J'allais chercher le pain, dévalant l'escalier au tapis incarnat sous ses barres de laiton.
Franchie la porte, le parfum m’enivra et je dus défaillir. Il venait de partout alentour, semblant sourdre des pierres et des gens et du ciel comme une odeur de fête enfouie dans la chanson qui courait en ma tête.

Mon premier bonheur fou quand une petite vendeuse m'offrit ce premier brin, car elle avait mon age et je bondis de joie en courant sur la place jusqu'au boulanger proche.

Oh ce muguet de rêves ! Jamais je ne saurais le mystère de son sens olfactif et étrange.

Paris











En début de printemps, ses longues feuilles jaillissent du sol dans les bois telle une promesse qu'on espère. Puis tout soudain le voilà dans la rue comme surgi de nulle part et éclos comme un œuf dans sa fragrance folle.
Passe-passe magique du jour. Demain il est fané. Offert comme un baiser dont on aspire le goût, le voici envolé dans son instant fugace.
Pourtant cette présence dans le moment si vif de son passage au nez puis à l'imaginaire ! Comme il sait révulser l'âme en un tourne-coeur, laissant son sillage tendre poursuivre le cours des vies.

Fée clochette, Peter Pan au parc de Kensigton Garden t'a prise pour une fleur ! Ta tige est un poison et des filles portent ton nom parfois. Ça fleure la midinette, la Lorette facile. Puis on te vend aussi en petite parfumerie, à prix économique.

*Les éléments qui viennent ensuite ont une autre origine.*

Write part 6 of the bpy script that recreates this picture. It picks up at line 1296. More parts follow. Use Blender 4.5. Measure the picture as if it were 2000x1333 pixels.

Ça fait peuple comme ta fête qui sent le défilé.
Demoiselle
    Les mots de la chanson me reviennent parfois dans l'odeur du Métro tel un vieux leitmotiv. "Aimer avec frénésie ..."
Lors j'ignorais l'amour, mais le refrain berceur a traversé mon âge et en Mai je t'espère dans un creux du jardin où tu te multiplies, comme la vie !

Et je reste à genoux les yeux clos pour sentir mon enfance.